Leave out the pictures and retype only the lines from the opening line to the line that holds "COL = SC.collection", both ends included.

━━━━━ Dataset content

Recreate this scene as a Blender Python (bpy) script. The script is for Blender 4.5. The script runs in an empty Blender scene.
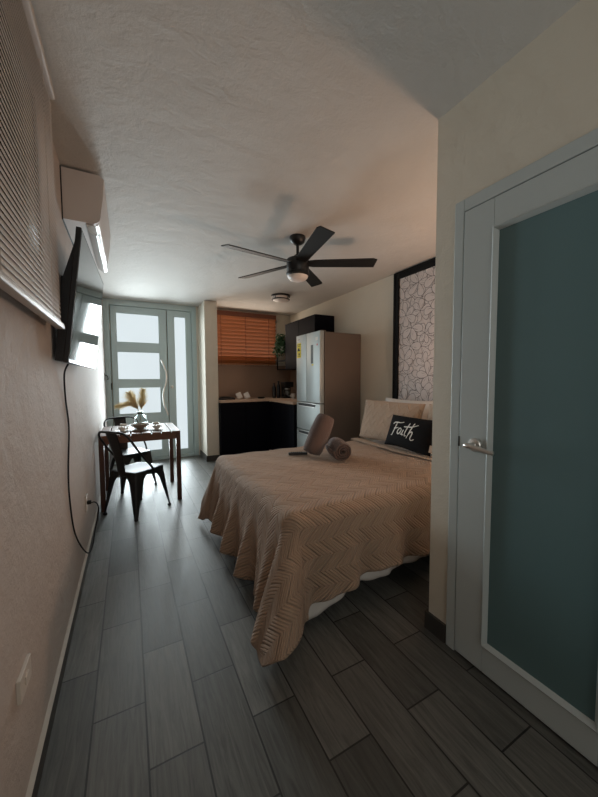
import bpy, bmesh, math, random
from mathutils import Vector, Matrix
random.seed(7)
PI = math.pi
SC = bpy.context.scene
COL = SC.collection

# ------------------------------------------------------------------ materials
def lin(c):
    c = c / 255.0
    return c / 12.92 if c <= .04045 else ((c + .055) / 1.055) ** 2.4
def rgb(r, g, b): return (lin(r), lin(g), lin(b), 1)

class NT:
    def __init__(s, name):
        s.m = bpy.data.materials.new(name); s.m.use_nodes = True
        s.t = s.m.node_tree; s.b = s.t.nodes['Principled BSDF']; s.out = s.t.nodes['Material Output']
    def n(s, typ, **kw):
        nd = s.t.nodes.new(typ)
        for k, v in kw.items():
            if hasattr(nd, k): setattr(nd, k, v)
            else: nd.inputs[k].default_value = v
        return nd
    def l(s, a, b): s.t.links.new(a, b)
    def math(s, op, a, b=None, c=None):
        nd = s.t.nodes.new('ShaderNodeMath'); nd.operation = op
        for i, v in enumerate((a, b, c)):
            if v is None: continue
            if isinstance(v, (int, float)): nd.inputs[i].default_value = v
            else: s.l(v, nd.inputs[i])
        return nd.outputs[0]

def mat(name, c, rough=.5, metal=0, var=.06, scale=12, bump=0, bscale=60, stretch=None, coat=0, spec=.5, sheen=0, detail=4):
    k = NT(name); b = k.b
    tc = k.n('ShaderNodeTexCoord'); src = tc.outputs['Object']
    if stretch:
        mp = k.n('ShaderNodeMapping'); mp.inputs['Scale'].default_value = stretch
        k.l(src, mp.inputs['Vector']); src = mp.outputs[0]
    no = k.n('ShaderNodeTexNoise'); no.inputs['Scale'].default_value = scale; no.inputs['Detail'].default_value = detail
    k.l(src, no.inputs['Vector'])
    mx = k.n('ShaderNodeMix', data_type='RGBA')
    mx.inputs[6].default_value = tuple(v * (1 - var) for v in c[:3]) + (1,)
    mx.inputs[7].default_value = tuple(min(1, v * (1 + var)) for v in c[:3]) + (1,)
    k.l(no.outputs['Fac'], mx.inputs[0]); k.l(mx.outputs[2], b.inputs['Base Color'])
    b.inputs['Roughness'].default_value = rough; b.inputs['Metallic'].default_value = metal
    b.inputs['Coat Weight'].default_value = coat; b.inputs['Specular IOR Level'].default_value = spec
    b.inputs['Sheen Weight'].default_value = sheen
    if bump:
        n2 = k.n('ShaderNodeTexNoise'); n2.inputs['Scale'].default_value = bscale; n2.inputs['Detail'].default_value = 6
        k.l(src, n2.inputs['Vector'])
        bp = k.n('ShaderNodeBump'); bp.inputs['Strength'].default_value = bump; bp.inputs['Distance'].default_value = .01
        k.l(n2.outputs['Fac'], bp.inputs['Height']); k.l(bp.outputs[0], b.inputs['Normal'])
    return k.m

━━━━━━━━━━

(Output for this task)
Recreate this scene as a Blender Python (bpy) script. The script is for Blender 4.5. The script runs in an empty Blender scene.
import bpy, bmesh, math, random
from mathutils import Vector, Matrix
random.seed(7)
PI = math.pi
SC = bpy.context.scene
COL = SC.collection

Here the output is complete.